Big giant head



             
 
In Other News


I'll be going on a little road trip on Saturday. Going to meet my dad in Vegas.

Beth and Zoe were thinking of coming with me, but we decided I'd go solo this time. It's a quick-hit trip -- in Saturday, out Sunday -- and it's just not worth it for them to spend 10 hours in a car with a recovering smoker who usually chainsmokes when he drives to Vegas, just to see my dad for maybe 8 hours. We'll do this again later, by airplane, when we can get there quicker and spend more time. When I'm less likely to be ... uh ... "cranky."

But as long as I'm going to be driving up I-15 through Baker, past The Booth... I figure I might stop in to say hello.
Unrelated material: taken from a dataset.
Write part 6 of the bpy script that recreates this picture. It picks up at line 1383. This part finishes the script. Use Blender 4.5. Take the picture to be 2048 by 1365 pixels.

Maybe I'll hang out for awhile, see if the phone rings.

Maybe you'll call?

     


Thursday -- August 5, 1999
Fricken fracken fargen...

Four days since I last updated. Is that too long for you? Were you getting impatient? Are you maybe a little mad at me for being so irregular? Bite me.
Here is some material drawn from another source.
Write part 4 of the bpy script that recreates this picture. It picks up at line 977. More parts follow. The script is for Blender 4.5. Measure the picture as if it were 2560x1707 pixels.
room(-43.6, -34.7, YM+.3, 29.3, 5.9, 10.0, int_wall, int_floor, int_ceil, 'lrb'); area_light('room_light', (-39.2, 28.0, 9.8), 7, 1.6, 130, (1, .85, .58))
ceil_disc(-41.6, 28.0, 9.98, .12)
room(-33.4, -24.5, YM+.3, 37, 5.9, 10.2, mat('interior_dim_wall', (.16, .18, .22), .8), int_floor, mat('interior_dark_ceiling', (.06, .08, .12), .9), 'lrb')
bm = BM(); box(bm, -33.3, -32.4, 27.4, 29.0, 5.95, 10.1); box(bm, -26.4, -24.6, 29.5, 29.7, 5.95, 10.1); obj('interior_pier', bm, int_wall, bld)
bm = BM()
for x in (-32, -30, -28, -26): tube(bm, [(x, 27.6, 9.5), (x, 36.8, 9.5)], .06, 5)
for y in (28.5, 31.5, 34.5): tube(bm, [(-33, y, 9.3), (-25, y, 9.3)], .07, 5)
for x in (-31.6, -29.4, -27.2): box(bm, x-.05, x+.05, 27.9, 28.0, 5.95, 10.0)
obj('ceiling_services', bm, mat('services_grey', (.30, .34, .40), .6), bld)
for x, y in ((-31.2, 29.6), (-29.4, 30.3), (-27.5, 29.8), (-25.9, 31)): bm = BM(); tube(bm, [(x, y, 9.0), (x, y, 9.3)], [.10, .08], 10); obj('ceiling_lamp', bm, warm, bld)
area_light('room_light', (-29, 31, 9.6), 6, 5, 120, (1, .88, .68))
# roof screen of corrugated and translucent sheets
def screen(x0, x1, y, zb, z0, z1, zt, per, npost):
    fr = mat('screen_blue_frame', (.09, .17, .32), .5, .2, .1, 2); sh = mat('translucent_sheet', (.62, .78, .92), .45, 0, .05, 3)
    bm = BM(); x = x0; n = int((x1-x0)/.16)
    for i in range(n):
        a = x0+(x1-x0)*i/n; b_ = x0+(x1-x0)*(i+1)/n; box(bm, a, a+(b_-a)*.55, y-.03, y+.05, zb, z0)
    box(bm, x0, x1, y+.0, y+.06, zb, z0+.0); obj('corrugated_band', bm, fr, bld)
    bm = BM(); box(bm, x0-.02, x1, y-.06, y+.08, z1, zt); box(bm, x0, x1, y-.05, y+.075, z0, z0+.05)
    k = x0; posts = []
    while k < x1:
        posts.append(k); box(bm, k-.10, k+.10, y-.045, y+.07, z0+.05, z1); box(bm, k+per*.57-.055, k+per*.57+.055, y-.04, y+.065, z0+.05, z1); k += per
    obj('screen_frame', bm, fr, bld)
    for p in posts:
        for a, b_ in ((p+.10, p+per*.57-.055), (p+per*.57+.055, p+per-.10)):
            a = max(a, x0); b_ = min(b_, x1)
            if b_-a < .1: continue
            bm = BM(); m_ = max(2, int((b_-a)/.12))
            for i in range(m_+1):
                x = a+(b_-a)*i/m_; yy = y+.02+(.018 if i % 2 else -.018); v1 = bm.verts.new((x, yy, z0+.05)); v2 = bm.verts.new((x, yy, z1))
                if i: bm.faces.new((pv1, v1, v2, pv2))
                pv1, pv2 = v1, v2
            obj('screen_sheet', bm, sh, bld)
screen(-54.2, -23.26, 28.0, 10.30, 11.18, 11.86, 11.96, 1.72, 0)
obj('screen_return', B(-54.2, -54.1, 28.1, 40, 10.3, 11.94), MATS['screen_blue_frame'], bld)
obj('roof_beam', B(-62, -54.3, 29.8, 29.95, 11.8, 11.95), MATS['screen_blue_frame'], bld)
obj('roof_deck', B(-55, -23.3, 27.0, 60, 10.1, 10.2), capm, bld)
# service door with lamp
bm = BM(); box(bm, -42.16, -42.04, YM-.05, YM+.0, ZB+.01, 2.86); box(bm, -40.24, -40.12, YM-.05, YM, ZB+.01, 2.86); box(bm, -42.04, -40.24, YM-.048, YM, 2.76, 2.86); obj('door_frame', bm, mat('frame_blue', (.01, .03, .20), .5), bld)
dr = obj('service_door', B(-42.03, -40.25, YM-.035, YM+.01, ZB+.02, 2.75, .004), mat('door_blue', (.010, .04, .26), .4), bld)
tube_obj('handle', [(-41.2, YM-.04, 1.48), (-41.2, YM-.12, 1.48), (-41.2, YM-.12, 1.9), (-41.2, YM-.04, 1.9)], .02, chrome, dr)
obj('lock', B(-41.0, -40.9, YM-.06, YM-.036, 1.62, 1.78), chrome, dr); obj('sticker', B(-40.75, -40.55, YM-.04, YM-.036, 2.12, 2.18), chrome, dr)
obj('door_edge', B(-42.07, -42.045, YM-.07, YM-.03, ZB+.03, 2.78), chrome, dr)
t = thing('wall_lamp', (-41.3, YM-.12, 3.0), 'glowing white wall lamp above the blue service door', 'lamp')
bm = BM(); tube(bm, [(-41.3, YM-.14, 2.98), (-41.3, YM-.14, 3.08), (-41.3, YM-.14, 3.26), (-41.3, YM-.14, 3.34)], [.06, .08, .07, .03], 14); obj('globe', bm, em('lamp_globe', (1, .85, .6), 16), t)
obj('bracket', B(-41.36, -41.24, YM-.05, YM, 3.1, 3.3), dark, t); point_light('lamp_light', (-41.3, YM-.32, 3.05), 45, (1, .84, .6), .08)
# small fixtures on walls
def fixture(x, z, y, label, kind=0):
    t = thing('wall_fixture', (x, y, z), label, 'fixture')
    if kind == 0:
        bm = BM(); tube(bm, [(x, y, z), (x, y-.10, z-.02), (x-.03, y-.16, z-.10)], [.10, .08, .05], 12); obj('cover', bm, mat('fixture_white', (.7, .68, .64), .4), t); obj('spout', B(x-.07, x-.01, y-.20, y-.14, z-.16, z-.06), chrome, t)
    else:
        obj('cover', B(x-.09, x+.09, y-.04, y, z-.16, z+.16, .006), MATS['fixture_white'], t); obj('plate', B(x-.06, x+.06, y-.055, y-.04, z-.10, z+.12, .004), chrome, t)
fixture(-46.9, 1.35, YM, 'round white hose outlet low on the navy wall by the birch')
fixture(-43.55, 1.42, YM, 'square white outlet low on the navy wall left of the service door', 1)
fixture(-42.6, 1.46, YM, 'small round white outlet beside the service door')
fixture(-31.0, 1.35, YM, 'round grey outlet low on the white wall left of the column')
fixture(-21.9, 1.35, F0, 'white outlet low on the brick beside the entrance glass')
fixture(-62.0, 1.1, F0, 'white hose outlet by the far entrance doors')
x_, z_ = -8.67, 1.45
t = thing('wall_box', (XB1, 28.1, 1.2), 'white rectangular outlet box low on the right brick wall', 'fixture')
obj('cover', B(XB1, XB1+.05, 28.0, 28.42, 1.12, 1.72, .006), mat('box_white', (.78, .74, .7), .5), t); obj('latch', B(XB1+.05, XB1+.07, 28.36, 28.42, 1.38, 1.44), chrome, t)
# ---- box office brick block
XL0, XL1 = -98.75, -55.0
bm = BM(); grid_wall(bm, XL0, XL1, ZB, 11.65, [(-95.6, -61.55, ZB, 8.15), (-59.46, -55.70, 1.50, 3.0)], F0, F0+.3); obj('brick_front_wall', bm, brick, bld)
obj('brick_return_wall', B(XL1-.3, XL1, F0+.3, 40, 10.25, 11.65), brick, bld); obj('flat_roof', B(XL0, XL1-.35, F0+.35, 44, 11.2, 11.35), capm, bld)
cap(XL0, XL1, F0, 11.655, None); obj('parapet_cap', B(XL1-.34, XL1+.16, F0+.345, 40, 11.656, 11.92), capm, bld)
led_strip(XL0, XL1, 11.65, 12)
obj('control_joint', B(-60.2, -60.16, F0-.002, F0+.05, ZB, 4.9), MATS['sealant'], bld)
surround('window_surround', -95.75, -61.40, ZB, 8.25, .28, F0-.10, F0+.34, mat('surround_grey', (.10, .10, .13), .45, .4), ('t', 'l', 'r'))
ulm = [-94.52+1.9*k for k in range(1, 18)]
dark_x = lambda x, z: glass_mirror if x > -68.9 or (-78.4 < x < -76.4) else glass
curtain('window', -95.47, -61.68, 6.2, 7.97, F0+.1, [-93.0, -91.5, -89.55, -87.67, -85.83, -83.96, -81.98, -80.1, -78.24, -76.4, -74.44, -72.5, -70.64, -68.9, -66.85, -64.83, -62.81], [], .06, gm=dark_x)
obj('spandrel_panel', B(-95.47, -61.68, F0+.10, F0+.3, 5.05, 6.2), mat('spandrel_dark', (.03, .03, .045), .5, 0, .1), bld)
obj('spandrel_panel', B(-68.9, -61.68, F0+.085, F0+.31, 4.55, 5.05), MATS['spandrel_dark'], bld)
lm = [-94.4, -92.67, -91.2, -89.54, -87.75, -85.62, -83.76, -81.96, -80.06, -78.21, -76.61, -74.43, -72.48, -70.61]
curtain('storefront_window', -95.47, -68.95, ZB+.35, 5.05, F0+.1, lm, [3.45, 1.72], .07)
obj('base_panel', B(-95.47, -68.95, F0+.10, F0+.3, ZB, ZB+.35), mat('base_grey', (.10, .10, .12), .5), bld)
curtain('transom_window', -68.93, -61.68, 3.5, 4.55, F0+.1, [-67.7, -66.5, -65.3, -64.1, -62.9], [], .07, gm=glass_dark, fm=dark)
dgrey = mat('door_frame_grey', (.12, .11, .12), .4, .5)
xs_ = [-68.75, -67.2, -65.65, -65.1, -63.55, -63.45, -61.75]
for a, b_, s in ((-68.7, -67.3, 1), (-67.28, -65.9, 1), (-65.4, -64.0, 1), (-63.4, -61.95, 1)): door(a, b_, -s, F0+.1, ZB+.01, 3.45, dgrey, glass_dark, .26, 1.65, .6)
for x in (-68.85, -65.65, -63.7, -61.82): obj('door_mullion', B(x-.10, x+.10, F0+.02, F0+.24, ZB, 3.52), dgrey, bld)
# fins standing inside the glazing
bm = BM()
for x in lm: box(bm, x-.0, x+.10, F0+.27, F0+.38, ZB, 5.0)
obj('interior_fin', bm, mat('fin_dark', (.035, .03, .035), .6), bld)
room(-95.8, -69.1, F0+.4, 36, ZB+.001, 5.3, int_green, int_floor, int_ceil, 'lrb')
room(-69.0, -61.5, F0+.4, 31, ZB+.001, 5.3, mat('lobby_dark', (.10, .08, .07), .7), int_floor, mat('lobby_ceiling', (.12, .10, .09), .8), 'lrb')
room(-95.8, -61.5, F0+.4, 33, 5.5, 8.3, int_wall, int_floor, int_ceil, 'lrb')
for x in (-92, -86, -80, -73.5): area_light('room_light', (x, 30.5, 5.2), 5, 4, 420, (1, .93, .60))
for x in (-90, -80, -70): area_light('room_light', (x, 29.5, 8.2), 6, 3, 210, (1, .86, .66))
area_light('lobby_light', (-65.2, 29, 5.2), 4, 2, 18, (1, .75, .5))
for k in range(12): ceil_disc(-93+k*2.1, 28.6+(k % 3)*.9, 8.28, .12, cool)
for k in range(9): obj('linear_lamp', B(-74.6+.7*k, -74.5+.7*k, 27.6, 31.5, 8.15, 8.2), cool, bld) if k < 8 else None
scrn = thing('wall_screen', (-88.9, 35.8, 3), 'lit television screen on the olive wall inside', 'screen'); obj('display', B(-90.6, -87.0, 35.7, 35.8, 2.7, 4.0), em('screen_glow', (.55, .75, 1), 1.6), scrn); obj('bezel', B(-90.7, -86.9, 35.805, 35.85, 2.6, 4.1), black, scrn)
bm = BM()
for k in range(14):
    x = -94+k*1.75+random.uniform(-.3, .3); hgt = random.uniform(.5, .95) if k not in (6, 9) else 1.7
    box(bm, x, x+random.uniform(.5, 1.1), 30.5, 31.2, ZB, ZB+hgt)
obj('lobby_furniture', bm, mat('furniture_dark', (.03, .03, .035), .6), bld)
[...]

It's been four days. Four loooong days. 96 hours. Time enough for, oh, about 160 cigarettes at my usual rate of two packs a day. 160 cigarettes I haven't smoked. Approximately 1,298,328,008 cravings I've pushed down and ignored. Four days of not smoking. Man, this is a bitch.

I'm cranky like a mother-fucker and I feel like shit besides. This not smoking is wreaking havoc on my sleeping schedule. The second night of my no-smoking adventure I slept 10 and a half hours and still kept falling asleep all the next day. I'm tired! But for the last two nights I've been waking up every hour or so, even though I'm tired enough to sleep for 10 again. I wake up wide awake, wander the house for 10 minutes or so, go back to sleep, repeat in an hour. Really annoying.
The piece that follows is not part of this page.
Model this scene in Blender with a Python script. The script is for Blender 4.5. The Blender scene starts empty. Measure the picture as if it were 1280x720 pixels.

Not smoking is doing nasty things to my digestive tract, too. I'm drinking more water so I'm peeing like a racehorse, for one thing. I actually had to interrupt myself mid-sentence in a class to run for the can yesterday. And I'm doing more than peeing, unfortunately. Remember my reference last time to Ben Stiller's Mr. Furious character in Mystery Men? Well, I had the wrong character in mind. Paul Rubens is in it too, and he plays The Spleen. That's more up my alley lately, only without the flames, thank God.

I've been through this quitting thing before. Every smoker has. We all quit all the time, whether we tell you about it or not. I used to quit a few times a day just to keep my hand in. Quit for a few hours to remind myself how hard it is, then buy another pack and start up again. The rules are pretty lax on those casual quitting episodes -- there's an amazing correllation between quitting and running out of smokes. You get to the point where you can tell yourself you've quit anytime you don't have one lit.

The longest I've ever gone was three months. I went through a work-sponsored Smokenders program and it worked pretty well. I tapered off according to plan and it was fairly painless when it came time to give them up for good. I was amazed that I'd been able to quit to easily. But then I hit three months, and I smoked one, then two, then I was back to two packs a day again.

Three months is a big speedbump when you quit smoking, apparently. That's when a huge percentage of quitters go back. Dunno why. Three days seems to be the point at which you've beaten the physical component of the addiction, but the habit side of it takes a lot longer.

I've quit for shorter periods of time using all the "aids" that are out there now: Nicorette gum, "the patch," all of it. Those worked okay for reducing the craving, but they've always seemed to me that you're not really quitting that way. Sure, you're not actually smoking, but you're still pumping nicotine into your system, and that's what you're supposed to be trying to break away from. Nobody's addicted to the process of inhaling smoke; it's what's in the smoke that keeps you coming back. I've quit that way before and always gone back -- I think because I wasn't quitting nicotine, I was quitting the nicotine's delivery system.

Well, now I've gone four days without my smokes and I feel pretty good about it. I feel lousy, but I feel good, too. In point of fact, I feel pretty damned proud of it, very holier than thou about it. I've done these four days on sheer force of will: no program, no buddy system, no patch or gum, no cheating. It's been just me vs Phillip Morris and so far I'm winning.

I don't want to jinx it by saying I'll never ever go back, but I ain't never going back. These last four days have been hell -- I've been sleeping too much, not sleeping, cranky, lethargic, I've been light-headed and can't think, I've been manic and can't stop thinking -- and I refuse to go through this again. I know that if I start smoking again, a day will come when I'll want to quit again. Quitting again will mean going through this again, and I say "fuck that." I'm pissed off, and that's always been the best motivator for anything for me.

Anger aside, I feel like it's different this time. I know I can do it -- hell, I gave up booze 12 years ago -- and this time I just know I will. I can't put it to words, it's just that there's this sense of finality to this for me. I've made up my mind, finally and for real, just like I did with booze. Time will have to prove me right, but this kind of certainty has never failed me.

Besides, I'm mad as hell and I'm not going to quit anymore.